School-going children enjoy playing when schools closed for the first term break. [Stafford Ondego, Standard].

Parents and teachers were Monday, August 1 caught unawares by the sudden closure of schools by Education Cabinet Secretary George Magoha.

Magoha said schools must close Tuesday, August 2 as opposed to his earlier communication that the institutions would close on Friday, August 5. 

Many parents were Monday evening coming to terms with the announcement that also indicated that students will be required back in school two days after the election.

“Schools and parents are advised to ensure that learners from all basic education institutions proceed on their half-term break effective Tuesday, August 2, and resume on Thursday, August 11. This communication supersedes any earlier communication,” said Magoha in a circular dated August 1.

Parents who spoke on Monday expressed concerns over the safety of their children and the abrupt expenses they have to deal with.

Most said they were planning to send their children bus fares by Thursday, August 4.

The announcement also created anxiety among parents who have to pick up their children from school.

Beatrice Waithera, a parent in Nairobi, lamented the manner in which the ministry had handled the situation.

Not practical

“They should have told us much earlier so that we make the necessary arrangements. It has been such a headache making my sons’ travel arrangements. I think the ministry is becoming irresponsible,” she said.

Nicholas Maiyo, the National Parents Association chairman, captured the sentiments of most parents.

He said travelling a day after elections will not be practical, and urged Magoha to reopen schools on August 15.

“Announcement of the presidential results is likely to be on August 10 or a day after. Travelling by public means immediately will pose a challenge to teachers and students,” Maiyo said.

Maiyo said that such abrupt communication creates a burden on parents.

“When schools close, parents are often asked to facilitate the learning of children at home and can struggle to perform this task.
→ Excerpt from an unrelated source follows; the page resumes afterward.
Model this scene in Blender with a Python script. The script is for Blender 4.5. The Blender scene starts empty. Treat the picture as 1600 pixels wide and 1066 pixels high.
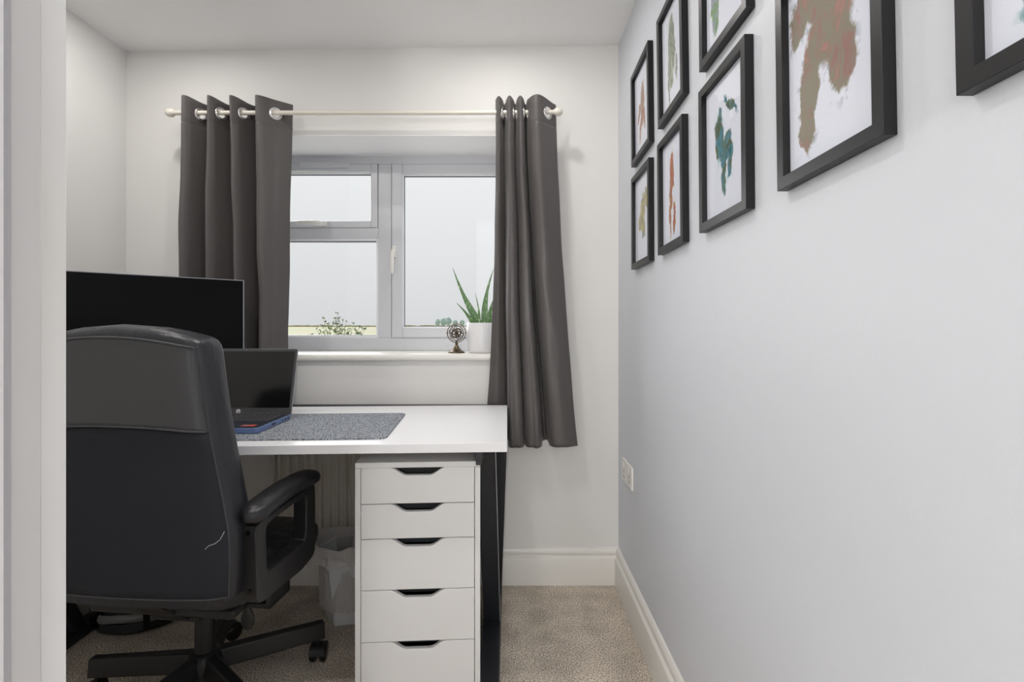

This is especially true for parents with limited education and resources,” he said.

James Maina, a teacher in Nanyuki, faulted Magoha for creating unnecessary confusion among stakeholders in the education sector.

“The ministry is able to plan much better for the date instead of giving abrupt notices as if the date of the election was an emergency,” he said.
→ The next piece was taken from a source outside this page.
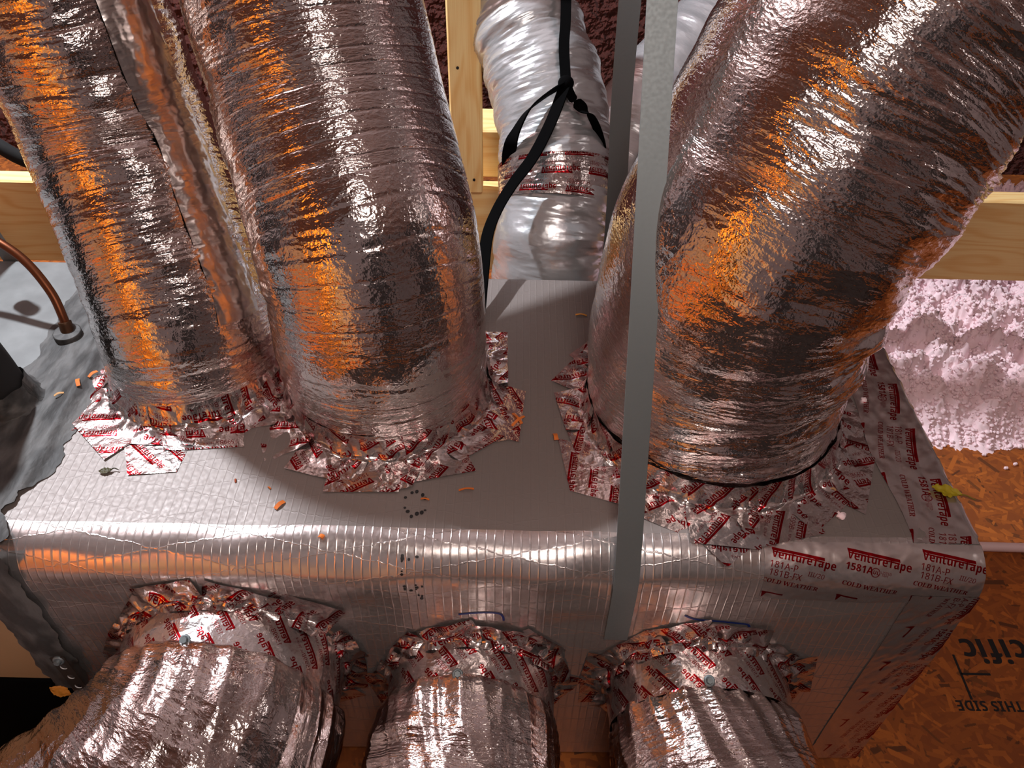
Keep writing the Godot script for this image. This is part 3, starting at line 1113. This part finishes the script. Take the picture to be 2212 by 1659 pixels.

It also emerged that learners were to sit mid-term examinations before proceeding on a break.

Kenya Union of Post-Primary Education Teachers Secretary General Akelo Misori said the closure will seriously disrupt the delivery of the curriculum.

“Most schools had scheduled internal exams ahead of the original closing date on August 6. Parents with children in boarding schools had made travel arrangements based on the original calendar,” Misori said.
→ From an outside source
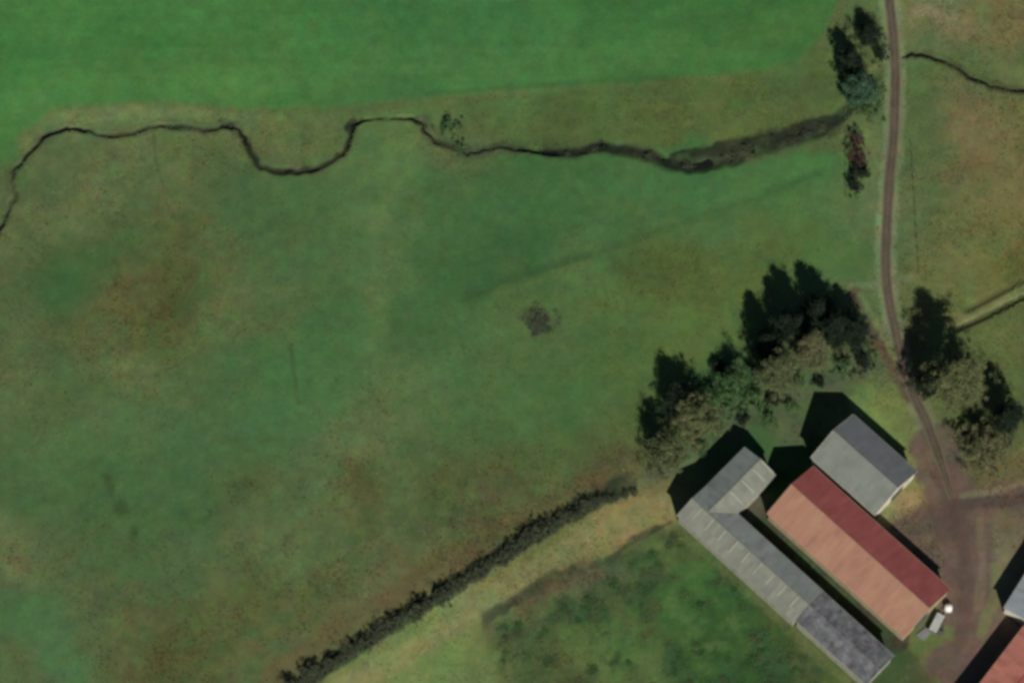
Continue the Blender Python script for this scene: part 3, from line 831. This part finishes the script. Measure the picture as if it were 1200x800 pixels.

School managers also weighed in saying that they had planned to keep children in school until Friday. Those who spoke to The Standard said they would be counting losses, especially on perishable goods that had been procured to sustain learners for a week.

Kenya Secondary Schools Heads Association (Kesha) national chairman Kahi Indimuli said many schools purchase food in bulk to save them from the unstable food prices.

“Most schools purchase their supplies in advance and in bulk due to unstable food prices, meaning most of them have huge stocks with them and regular interruption will affect them,” he said.

He said the early closure has left parents and school heads grumbling.

Magoha, however, explained that the announcement was a government position.

“I hereby convey the government’s decision on the immediate closure of all basic learning institutions with effect from Tuesday, August 2 to ensure that preparations and conduct of the upcoming elections are carried out seamlessly,” stated Magoha.

A teacher’s union also weighed in, faulting the rush decision by Magoha.

Kuppet termed casual, the manner in which the Ministry of Education announced the closure of schools.

“The school calendar is not a property of the Cabinet Secretary for Education which he can shuffle as he wishes. The calendar is a pertinent planning tool for schools, parents and learners themselves,” said Misori.

Misori said it is not logical for the schools to open just a day after the exercise, noting reopening of schools still hangs in the balance.

“The Cabinet secretary wants schools to re-open on August 10 – a day after the elections. This is outright impractical since the elections will take nearly a week to conclude. Moreover, parents need reasonable time to assess whether their children can travel and settle in school safely,” he said.

Misori said the government’s rationale for the closure is totally lame and wondered who it consulted before arriving at that decision.

“The immediate question is consultation with who? Any stakeholder with a legitimate interest in the school calendar would have advised against the hasty decision,’’ he said.

The development comes as IEBC gazetted more than 200 schools that will be used as tallying centres. These include Jamhuri High, St. Theresa’s Girls, Aquinas High, Friends School Chavakali, Isiolo High, Kangaru Girls, Nyeri Primary, Kiambu High, Mang’u High, Thika High, Moi Girls Kapsowar, St. Patrick’s Iten, Kabiyet High, Samoei High, Burieruri High and Maua Girls.